Written exercise
Write out every line below that includes the word "Take".

Exercise input
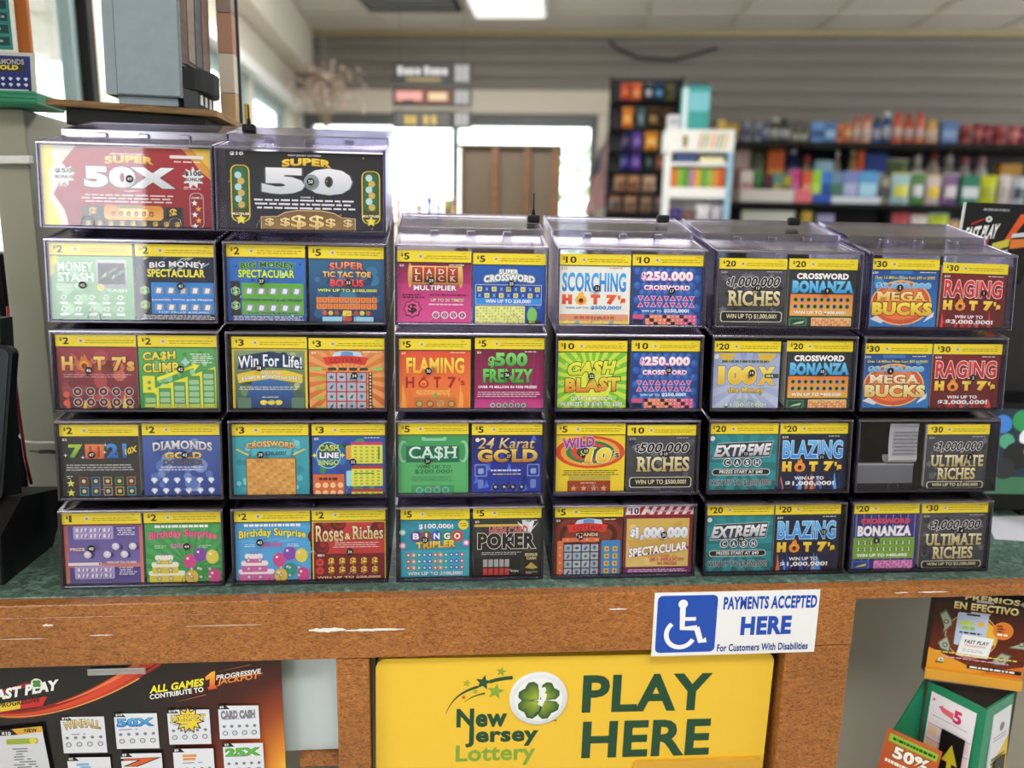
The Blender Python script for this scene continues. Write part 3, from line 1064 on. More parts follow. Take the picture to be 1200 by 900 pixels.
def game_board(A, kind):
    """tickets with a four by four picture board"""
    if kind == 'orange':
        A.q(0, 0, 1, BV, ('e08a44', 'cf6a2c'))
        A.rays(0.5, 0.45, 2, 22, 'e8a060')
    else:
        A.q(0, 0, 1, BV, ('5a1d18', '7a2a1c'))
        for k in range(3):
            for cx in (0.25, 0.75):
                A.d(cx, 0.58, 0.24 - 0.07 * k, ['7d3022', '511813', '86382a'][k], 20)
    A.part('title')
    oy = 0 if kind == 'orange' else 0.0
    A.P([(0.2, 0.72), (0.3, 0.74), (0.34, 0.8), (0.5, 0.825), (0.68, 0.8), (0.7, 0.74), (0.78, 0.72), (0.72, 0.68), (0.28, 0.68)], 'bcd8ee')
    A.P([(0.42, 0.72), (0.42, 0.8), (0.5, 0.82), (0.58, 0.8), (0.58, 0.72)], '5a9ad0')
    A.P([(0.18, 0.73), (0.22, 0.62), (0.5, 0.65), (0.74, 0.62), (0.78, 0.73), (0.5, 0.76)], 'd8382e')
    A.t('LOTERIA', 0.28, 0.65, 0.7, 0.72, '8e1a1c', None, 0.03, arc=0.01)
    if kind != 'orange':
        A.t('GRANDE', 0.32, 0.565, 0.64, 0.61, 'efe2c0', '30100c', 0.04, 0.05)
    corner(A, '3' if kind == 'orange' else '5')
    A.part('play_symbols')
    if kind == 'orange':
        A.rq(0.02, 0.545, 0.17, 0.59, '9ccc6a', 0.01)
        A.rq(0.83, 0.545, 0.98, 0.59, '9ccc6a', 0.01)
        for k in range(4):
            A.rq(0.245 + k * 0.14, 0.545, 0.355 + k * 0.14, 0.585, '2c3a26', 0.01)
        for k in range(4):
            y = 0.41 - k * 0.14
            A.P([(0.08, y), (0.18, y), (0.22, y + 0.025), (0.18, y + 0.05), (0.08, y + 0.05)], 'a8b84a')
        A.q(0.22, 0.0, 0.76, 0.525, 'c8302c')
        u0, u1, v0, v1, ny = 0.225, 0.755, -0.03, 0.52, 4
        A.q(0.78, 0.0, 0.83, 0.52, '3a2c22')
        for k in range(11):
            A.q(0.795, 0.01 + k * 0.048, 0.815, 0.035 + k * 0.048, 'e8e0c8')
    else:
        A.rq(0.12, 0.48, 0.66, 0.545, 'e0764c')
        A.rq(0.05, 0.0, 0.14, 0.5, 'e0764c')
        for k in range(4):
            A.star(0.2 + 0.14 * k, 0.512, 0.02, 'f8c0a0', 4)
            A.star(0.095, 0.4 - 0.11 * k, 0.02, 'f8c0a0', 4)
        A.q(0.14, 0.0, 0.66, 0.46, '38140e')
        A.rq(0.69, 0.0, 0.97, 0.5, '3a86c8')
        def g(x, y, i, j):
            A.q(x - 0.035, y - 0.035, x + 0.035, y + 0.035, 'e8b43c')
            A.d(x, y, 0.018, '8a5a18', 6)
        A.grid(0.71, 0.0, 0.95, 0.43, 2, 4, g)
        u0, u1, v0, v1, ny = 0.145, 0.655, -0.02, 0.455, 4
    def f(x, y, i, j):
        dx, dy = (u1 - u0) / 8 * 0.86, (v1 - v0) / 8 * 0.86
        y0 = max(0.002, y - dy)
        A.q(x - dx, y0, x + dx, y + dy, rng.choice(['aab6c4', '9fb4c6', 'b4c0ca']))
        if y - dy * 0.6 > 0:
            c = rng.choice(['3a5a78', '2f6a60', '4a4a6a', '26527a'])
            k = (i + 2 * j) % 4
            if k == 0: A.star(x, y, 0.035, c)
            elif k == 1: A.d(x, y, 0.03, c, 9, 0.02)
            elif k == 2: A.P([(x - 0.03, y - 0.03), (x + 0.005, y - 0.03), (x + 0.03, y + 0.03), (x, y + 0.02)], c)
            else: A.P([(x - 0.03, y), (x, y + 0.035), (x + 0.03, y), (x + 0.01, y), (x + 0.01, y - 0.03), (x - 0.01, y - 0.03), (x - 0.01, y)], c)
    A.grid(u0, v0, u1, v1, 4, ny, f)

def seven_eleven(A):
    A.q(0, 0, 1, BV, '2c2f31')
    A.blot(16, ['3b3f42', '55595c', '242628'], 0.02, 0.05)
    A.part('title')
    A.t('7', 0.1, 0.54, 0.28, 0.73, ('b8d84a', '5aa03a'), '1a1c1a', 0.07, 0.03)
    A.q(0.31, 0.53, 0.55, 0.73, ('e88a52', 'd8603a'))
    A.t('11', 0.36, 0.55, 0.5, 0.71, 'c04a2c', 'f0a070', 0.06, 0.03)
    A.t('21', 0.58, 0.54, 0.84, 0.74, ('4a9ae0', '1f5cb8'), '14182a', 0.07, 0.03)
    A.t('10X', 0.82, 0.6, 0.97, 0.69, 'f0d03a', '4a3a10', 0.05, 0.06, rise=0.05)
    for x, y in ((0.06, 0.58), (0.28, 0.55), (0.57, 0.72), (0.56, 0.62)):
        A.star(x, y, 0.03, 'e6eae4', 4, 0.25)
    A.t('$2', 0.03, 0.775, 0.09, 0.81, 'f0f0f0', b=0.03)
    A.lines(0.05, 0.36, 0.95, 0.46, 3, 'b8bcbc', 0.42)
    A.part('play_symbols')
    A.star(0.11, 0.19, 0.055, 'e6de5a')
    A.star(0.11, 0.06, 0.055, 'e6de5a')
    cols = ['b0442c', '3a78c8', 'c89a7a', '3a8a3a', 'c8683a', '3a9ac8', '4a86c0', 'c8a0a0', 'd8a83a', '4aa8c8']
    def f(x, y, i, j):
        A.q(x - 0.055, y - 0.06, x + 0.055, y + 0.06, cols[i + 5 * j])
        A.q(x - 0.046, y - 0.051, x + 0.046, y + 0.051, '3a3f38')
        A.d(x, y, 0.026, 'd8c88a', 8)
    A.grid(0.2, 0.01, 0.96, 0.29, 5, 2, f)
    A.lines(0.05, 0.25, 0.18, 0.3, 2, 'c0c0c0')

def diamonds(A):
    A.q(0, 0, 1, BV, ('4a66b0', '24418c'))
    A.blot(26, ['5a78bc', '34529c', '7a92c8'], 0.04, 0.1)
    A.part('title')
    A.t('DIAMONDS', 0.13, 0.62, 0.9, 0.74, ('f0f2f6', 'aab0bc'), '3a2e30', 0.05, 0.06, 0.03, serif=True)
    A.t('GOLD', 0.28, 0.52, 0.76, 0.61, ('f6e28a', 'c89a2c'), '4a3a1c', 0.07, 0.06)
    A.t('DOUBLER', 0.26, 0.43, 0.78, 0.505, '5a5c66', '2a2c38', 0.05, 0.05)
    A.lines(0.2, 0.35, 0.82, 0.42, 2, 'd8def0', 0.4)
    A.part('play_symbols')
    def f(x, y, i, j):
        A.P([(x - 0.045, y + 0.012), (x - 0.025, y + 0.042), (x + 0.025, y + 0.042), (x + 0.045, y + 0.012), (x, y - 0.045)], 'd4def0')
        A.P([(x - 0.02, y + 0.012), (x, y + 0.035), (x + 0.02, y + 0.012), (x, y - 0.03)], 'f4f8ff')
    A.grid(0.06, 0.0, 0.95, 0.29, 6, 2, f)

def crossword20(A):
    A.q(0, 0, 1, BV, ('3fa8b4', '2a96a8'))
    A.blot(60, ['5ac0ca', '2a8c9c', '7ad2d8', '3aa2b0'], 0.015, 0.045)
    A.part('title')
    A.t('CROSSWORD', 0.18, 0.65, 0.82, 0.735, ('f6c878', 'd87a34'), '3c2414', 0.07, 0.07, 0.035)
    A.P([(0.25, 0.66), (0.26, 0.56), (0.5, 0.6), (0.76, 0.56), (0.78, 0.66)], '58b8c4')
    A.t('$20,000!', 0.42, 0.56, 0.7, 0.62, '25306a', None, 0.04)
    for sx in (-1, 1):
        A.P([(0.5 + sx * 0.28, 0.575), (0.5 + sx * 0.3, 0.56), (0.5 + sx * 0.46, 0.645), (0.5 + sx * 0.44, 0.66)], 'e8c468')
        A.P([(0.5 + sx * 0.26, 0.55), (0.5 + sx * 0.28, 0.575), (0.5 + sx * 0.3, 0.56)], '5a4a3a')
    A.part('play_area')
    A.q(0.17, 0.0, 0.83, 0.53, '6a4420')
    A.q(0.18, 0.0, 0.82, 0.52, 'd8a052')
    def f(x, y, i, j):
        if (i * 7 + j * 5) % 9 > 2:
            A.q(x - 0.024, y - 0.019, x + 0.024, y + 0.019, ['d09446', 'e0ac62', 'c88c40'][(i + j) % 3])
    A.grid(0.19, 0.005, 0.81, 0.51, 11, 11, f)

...

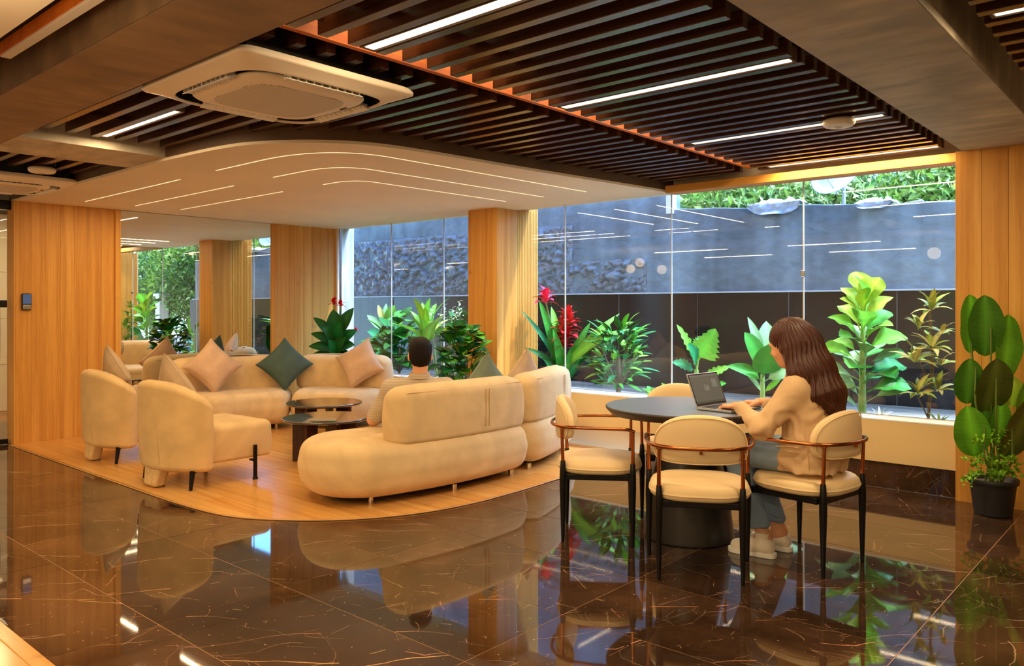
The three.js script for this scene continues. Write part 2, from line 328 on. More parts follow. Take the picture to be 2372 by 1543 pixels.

Solution to the exercise
The Blender Python script for this scene continues. Write part 3, from line 1064 on. More parts follow. Take the picture to be 1200 by 900 pixels.
The three.js script for this scene continues. Write part 2, from line 328 on. More parts follow. Take the picture to be 2372 by 1543 pixels.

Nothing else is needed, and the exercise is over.